The Books of My Numberless Dreams

Not a heroine or a saint

Posted on: March 5, 2007

She had never learned to write other than her signature and the only notebooks she possesses are for the creation of her Esthers and Cleopatras and Bathshebas–not to mention that a mother without a husband is not a head of family. Just what exactly her state is no confessor has been able to explain to her, no matter how hard she insisted; just as, moreover, no matter how much thought she gives to it, she has not managed to recognise and define herself in terms of any exemplary figure approved of by her century. Nor is this to be seen as total presumption. She is a woman who wants to mould her every gesture on a model of her own sex and time, a respected, noble model–but cannot find one. An image with which she could identify completely, under whose name she could fight: these are Artemisia’s needs in her thirty-third year, an age at which she is beginning to be influenced and attracted by worldly pleasures and customs. But she is not a princess, she is not a pawn, she is not a peasant nor a tradeswoman, not a heroine or a saint. And not even a courtesan, despite what people say about her. When she was in Florence the reputation of being noble in character was enough for her, “The shy queen of hearts, the chaste adventuress, idol of other women.” In Rome she was a rash maiden, then a legitimate wife. In Naples there is no patron saint for a woman who is mistress of her art. She has to keep repeating, “My Don Pierantonio is trading far away, he sends good news and promises of gifts for Porziella…” And Porziella is growing up, still slightly pump, as dark as an African; and she is at ease only with servants, dogs and working women. Artemisia’s maternal love storms wildly, moans, struggles, becomes frenzied. All in silence, of course. As for the rest–her painting her reputation, her ambitions of fame–Donna Artemisia will have to be content with improvising her own methods and rules, with sowing the seed for them that will produce, whenever it may be, the fruit which could satisfy her present thirst, but which does not yet exist. In any case, let her wear herself out, let her suffer: this is her freedom.

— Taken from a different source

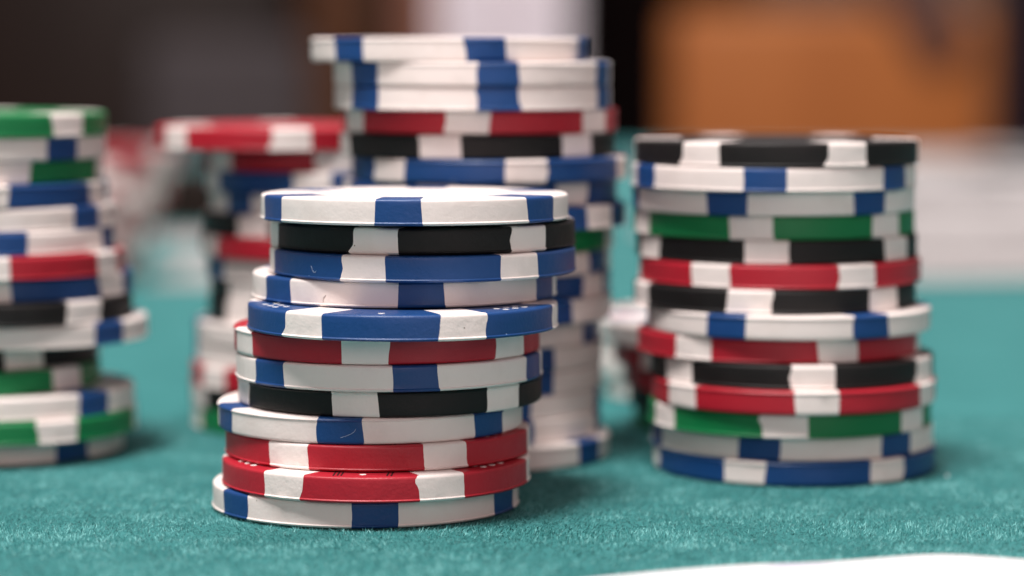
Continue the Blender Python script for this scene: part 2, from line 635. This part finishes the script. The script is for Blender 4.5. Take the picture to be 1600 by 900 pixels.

From “Artemisia” by Anna Banti, translated by Shirley D’Ardia Caracciolo


2 Responses to "Not a heroine or a saint"

That was intriguing, but unintentionally disappointing. I hoped while I was reading it that it was something you had written. I’m not familiar with Anna Banti, so I thank you for the recommendation.

Sorry, David, I fear that all excerpts here will be the works of others. I’m a reader, not a writer. :p But I’m glad you were intrigued by it!